Une dizaine d'entrepreneurs qui souhaitent à construire des habitations dans le corridor de la rivière Rouge, le « joyau du rafting » qu'Hydro-Québec compte privatiser, sont entrés en contact avec le propriétaire du terrain voisin qui sert de principal accès à ce territoire, a appris La Presse.

Tommie Lopes, qui possède un terrain de 40 acres qui jouxte celui d'Hydro-Québec à Grenville-sur-la-Rouge, s'est fait contacter à plusieurs reprises par des gens intéressés à investir. Il craint que ceux qui mettront la main sur le corridor de la Rouge ne finissent par dénaturer ce lieu unique au Québec, en plus de mettre fin à l'industrie du rafting qui accueille plus de 20 000 participants chaque année.

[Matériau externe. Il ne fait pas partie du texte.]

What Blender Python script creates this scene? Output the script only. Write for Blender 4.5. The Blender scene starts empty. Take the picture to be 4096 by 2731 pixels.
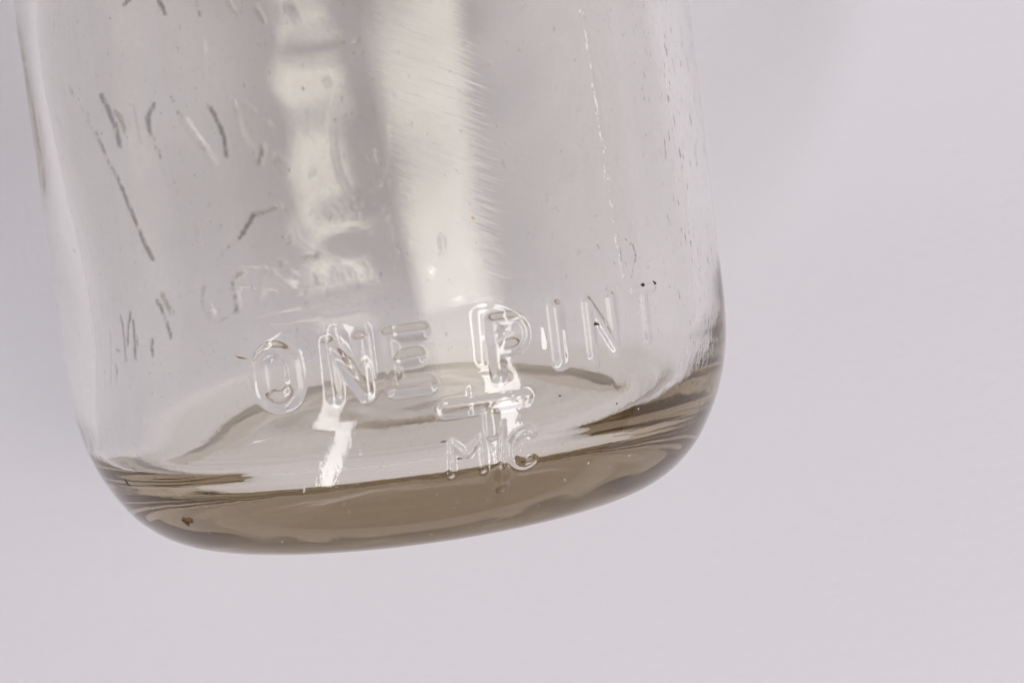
import bpy, math, random
import numpy as np
from mathutils import Matrix, Vector

S = bpy.context.scene
COL = S.collection
MM = 0.001
R = 40.0                                  # outer radius of the bottle body, mm
random.seed(7); rng = np.random.default_rng(11)

# ------------------------------------------------------------------ camera
# The bottle lies on its side on white paper: its axis is world +Y (base at y=0),
# the paper is z=0.  The camera looks down, leaning a little towards the base.
DIST, TILT, ROLL = 350.0, math.radians(6.5), math.atan(0.1265)
ax = np.array([-math.sin(ROLL)*math.cos(TILT), math.cos(ROLL)*math.cos(TILT), math.sin(TILT)])
zc = np.array([0, 0, 1.0]); fz = zc - zc.dot(ax)*ax; fz /= np.linalg.norm(fz); fx = np.cross(ax, fz)
W = np.stack([fx, ax, fz])                # rows: world axes in camera coordinates
loc = W @ np.array([11.41, 19.88, DIST])
cam = bpy.data.cameras.new("camera"); camo = bpy.data.objects.new("camera", cam); COL.objects.link(camo)
m = Matrix.Identity(4)
for i in range(3):
    for j in range(3): m[i][j] = W[i, j]
    m[i][3] = (loc[i] + (R if i == 2 else 0))*MM
camo.matrix_world = m
cam.sensor_width = 36.0; cam.lens = 36*32.6*DIST/4096
cam.clip_start = 0.01; cam.clip_end = 50
cam.dof.use_dof = True; cam.dof.focus_distance = 0.328; cam.dof.aperture_fstop = 32
S.camera = camo

# ------------------------------------------------------------------ world (dim brownish room)
w = bpy.data.worlds.new("World"); S.world = w; w.use_nodes = True
bg = w.node_tree.nodes["Background"]; bg.inputs[0].default_value = (0.36, 0.335, 0.315, 1); bg.inputs[1].default_value = 1.0

# ------------------------------------------------------------------ lamps
AIM = Vector((0.006, 0.035, 0.06))
def lamp(name, az, el, dist, sx, sy, power, col, roll=0):
    a, e = math.radians(az), math.radians(el)
    d = Vector((math.sin(a)*math.cos(e), -math.sin(e), math.cos(a)*math.cos(e)))
    L = bpy.data.lights.new(name, 'AREA'); L.shape = 'RECTANGLE'; L.size = sx; L.size_y = sy
    L.energy = power; L.color = col
    o = bpy.data.objects.new(name, L); COL.objects.link(o)
    o.location = AIM + d*dist
    zax = d; yax = (Vector((0, 1, 0)) - zax*zax.y).normalized(); xax = yax.cross(zax)
    o.rotation_euler = (Matrix((xax, yax, zax)).transposed() @ Matrix.Rotation(math.radians(roll), 3, 'Z')).to_euler()
    return o
def watt(L, sx, sy): return L*math.pi*sx*sy            # radiance -> watts
WARM, WHITE, COOL = (1.0, 0.95, 0.83), (1.0, 0.985, 1.0), (0.93, 0.935, 1.0)
for k in range(5):          # the warm strip falls off softly to its edges: nested panels, one just behind the other
    q = .78+.11*k
    lamp("lamp_strip_right", 24.5, 7.0, 0.80+.002*k, 0.36*q, 0.21+.045*k, watt(1.05, .36*q, .21+.045*k), WARM, 10)
for nm, az, el, dist, sx, sy, L_, c_, roll_ in [
    ("lamp_flash_right", 40, 39, 0.80, 0.10, 0.52, 13, WHITE, 12),
    ("lamp_flash_left", -27.5, 38, 0.80, 0.075, 0.50, 12, WHITE, -28),
    ("softbox_left", -70, 32, 1.2, 1.3, 1.5, 0.24, COOL, 0),
    ("softbox_right", 74, -10, 1.3, 1.3, 1.5, 0.07, COOL, 0),
    ("softbox_overhead", -20, -6, 1.6, 2.0, 2.0, 0.12, COOL, 0)]:
    lamp(nm, az, el, dist, sx, sy, watt(L_, sx, sy), c_, roll_)

S.view_settings.view_transform = 'Standard'; S.view_settings.look = 'None'
S.view_settings.exposure = -0.25; S.view_settings.gamma = 1.0
cy = S.cycles
cy.max_bounces = 96; cy.transmission_bounces = 96; cy.glossy_bounces = 96; cy.diffuse_bounces = 4; cy.transparent_max_bounces = 64; cy.volume_bounces = 0
cy.caustics_refractive = True; cy.caustics_reflective = True; cy.blur_glossy = 0.3
cy.sample_clamp_indirect = 0.0; cy.sample_clamp_direct = 0
cy.use_adaptive_sampling = True; cy.adaptive_threshold = 0.012
cy.use_denoising = True
try: cy.denoiser = 'OPENIMAGEDENOISE'
except Exception: pass

# ------------------------------------------------------------------ materials
def nt(name):
    mt = bpy.data.materials.new(name); mt.use_nodes = True
    t = mt.node_tree; t.nodes.clear(); return mt, t
def N(t, typ, **kw):
    n = t.nodes.new(typ)
    for k, v in kw.items():
        if k.startswith('i_'): n.inputs[k[2:].replace('_', ' ')].default_value = v
        else: setattr(n, k, v)
    return n
def mathn(t, op, a, b=None, clamp=False):
    n = t.nodes.new('ShaderNodeMath'); n.operation = op; n.use_clamp = clamp
    for k, v in enumerate((a, b)):
        if v is None: continue
        if isinstance(v, (int, float)): n.inputs[k].default_value = v
        else: t.links.new(v, n.inputs[k])
    return n.outputs[0]
def ramp(t, v, lo, hi):
    n = t.nodes.new('ShaderNodeMapRange'); n.interpolation_type = 'SMOOTHSTEP'
    t.links.new(v, n.inputs[0]); n.inputs[1].default_value = lo; n.inputs[2].default_value = hi
    return n.outputs[0]

def glass_material():
    mt, t = nt("old_clear_glass"); L = t.links
    out = N(t, 'ShaderNodeOutputMaterial')
    tc = N(t, 'ShaderNodeTexCoord')
    def noise(scale, sc=(1, 1, 1), detail=4, rough=.6, rot=(0, 0, 0)):
        mp = N(t, 'ShaderNodeMapping'); L.new(tc.outputs['Object'], mp.inputs[0])
        mp.inputs['Scale'].default_value = sc; mp.inputs['Rotation'].default_value = rot
        n = N(t, 'ShaderNodeTexNoise'); n.inputs['Scale'].default_value = scale
        n.inputs['Detail'].default_value = detail; n.inputs['Roughness'].default_value = rough
        L.new(mp.outputs[0], n.inputs['Vector']); return n.outputs[0]
    g = N(t, 'ShaderNodeBsdfGlass'); g.inputs['Color'].default_value = (.992, .988, .978, 1)
    g.inputs['IOR'].default_value = 1.5; g.inputs['Roughness'].default_value = 0.0
    # faint surface unevenness of pressed glass
    at_r = N(t, 'ShaderNodeAttribute', attribute_name='ripple')
    b1 = N(t, 'ShaderNodeBump'); b1.inputs['Distance'].default_value = 0.0002
    L.new(at_r.outputs['Fac'], b1.inputs['Strength']); L.new(noise(700, (1, .6, 1), 4), b1.inputs['Height'])
    at_f = N(t, 'ShaderNodeAttribute', attribute_name='streak')
    b2 = N(t, 'ShaderNodeBump'); b2.inputs['Distance'].default_value = 0.00015
    L.new(at_f.outputs['Fac'], b2.inputs['Strength'])
    m0 = N(t, 'ShaderNodeMapping'); L.new(tc.outputs['Object'], m0.inputs[0]); m0.inputs['Rotation'].default_value = (0, 0, math.radians(27))
    m1 = N(t, 'ShaderNodeMapping'); L.new(m0.outputs[0], m1.inputs[0]); m1.inputs['Scale'].default_value = (.12, 1.3, .2)
    n2 = N(t, 'ShaderNodeTexNoise'); n2.inputs['Scale'].default_value = 1200; n2.inputs['Detail'].default_value = 3
    L.new(m1.outputs[0], n2.inputs['Vector']); L.new(n2.outputs[0], b2.inputs['Height'])
    L.new(b1.outputs[0], b2.inputs['Normal'])
    L.new(b2.outputs[0], g.inputs['Normal'])
    # worn marks; the white ones also have glints put into the colour
    fine = noise(1700, (1, .4, 1), 5, .75)
    fine = mathn(t, 'ADD', mathn(t, 'MULTIPLY', fine, 2.4), -.7)
    dark = N(t, 'ShaderNodeAttribute', attribute_name='dark').outputs['Fac']
    whit = N(t, 'ShaderNodeAttribute', attribute_name='white').outputs['Fac']
    scuf = N(t, 'ShaderNodeAttribute', attribute_name='scuff').outputs['Fac']
    dm = ramp(t, mathn(t, 'ADD', mathn(t, 'MULTIPLY', dark, .72), fine), .84, 1.16)
    wm = ramp(t, mathn(t, 'ADD', mathn(t, 'MULTIPLY', whit, .72), fine), .84, 1.14)
    sn = noise(1900, (1, .3, 1), 2, .5)
    sm = mathn(t, 'MULTIPLY', ramp(t, mathn(t, 'ADD', mathn(t, 'MULTIPLY', scuf, .12), sn), .77, .83), scuf)
    dd = N(t, 'ShaderNodeBsdfDiffuse'); dd.inputs['Color'].default_value = (.06, .06, .062, 1)
    wd = N(t, 'ShaderNodeBsdfDiffuse'); wd.inputs['Color'].default_value = (.93, .92, .93, 1)
    wt = N(t, 'ShaderNodeBsdfGlossy'); wt.inputs['Color'].default_value = (.97, .97, .97, 1); wt.inputs['Roughness'].default_value = .4
    b3 = N(t, 'ShaderNodeBump'); b3.inputs['Strength'].default_value = 1; b3.inputs['Distance'].default_value = .0004; L.new(noise(2600, (1, .5, 1), 3), b3.inputs['Height']); L.new(b3.outputs[0], wt.inputs['Normal'])
    wx = N(t, 'ShaderNodeMixShader'); wx.inputs[0].default_value = .12; L.new(wd.outputs[0], wx.inputs[1]); L.new(wt.outputs[0], wx.inputs[2])
    m1 = N(t, 'ShaderNodeMixShader'); L.new(wm, m1.inputs[0]); L.new(g.outputs[0], m1.inputs[1]); L.new(wx.outputs[0], m1.inputs[2])
    dmax = mathn(t, 'MAXIMUM', mathn(t, 'MULTIPLY', dm, .58), mathn(t, 'MULTIPLY', sm, .45))
    m2 = N(t, 'ShaderNodeMixShader'); L.new(dmax, m2.inputs[0]); L.new(m1.outputs[0], m2.inputs[1]); L.new(dd.outputs[0], m2.inputs[2])
    L.new(m2.outputs[0], out.inputs['Surface'])
    return mt
GLASS = glass_material()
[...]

« Oui, le schéma d'aménagement oblige le futur acheteur à faire un usage récréotouristique, dit-il. Or, ce mot peut être interprété de plusieurs façons... Aussi, on sait qu'en tirant les bonnes cordes, un zonage, ça se change. »

La décision d'Hydro-Québec de mettre en vente les 4,7 kilomètres carrés du corridor de la rivière Rouge a provoqué une levée de boucliers. L'organisme Fondation Rivières a d'ailleurs écrit au premier ministre François Legault pour dénoncer le projet.

Pour l'auteur-compositeur-interprète Paul Piché, parrain de la rivière Rouge à la Fondation Rivières, le gouvernement québécois doit « protéger et rendre accessibles » des endroits magistraux comme le corridor de la rivière Rouge.

« Tout le monde semble bien intentionné dans ce dossier, mais personne ne fonce vers l'idée de protéger ce territoire, dit M. Piché. Ça prendrait l'intervention du gouvernement. Les rapides, les chutes, ce sont des endroits absolument inspirants. Ce sont des cathédrales d'eau. »

Protection en cause

Une source proche du dossier chez Hydro-Québec déplore que la municipalité de Grenville-sur-la-Rouge ait cosigné la lettre envoyée au premier ministre par la Fondation Rivières alors que, dans le passé, elle avait plutôt manifesté son intérêt pour l'achat du corridor de la rivière Rouge à condition que les entreprises de rafting n'y aient plus accès.

« La municipalité demande la protection, mais elle a refusé d'acheter le terrain quand Hydro était prête à le lui vendre à rabais. La municipalité voulait le terrain, mais seulement s'il n'y avait plus de passage des gens du rafting. »

Au micro de Paul Arcand, hier matin, le président d'Hydro-Québec, Éric Martel, a dit qu'il étudierait le dossier de la vente du corridor de la rivière Rouge au cours des prochains jours.

« C'est clair que [préserver l'industrie touristique] va être un des facteurs importants dans la décision », a-t-il dit, sans toutefois aller jusqu'à s'engager à préserver les baux, qui ont permis à l'industrie du rafting de la Rouge de prospérer et de devenir une référence en Amérique du Nord.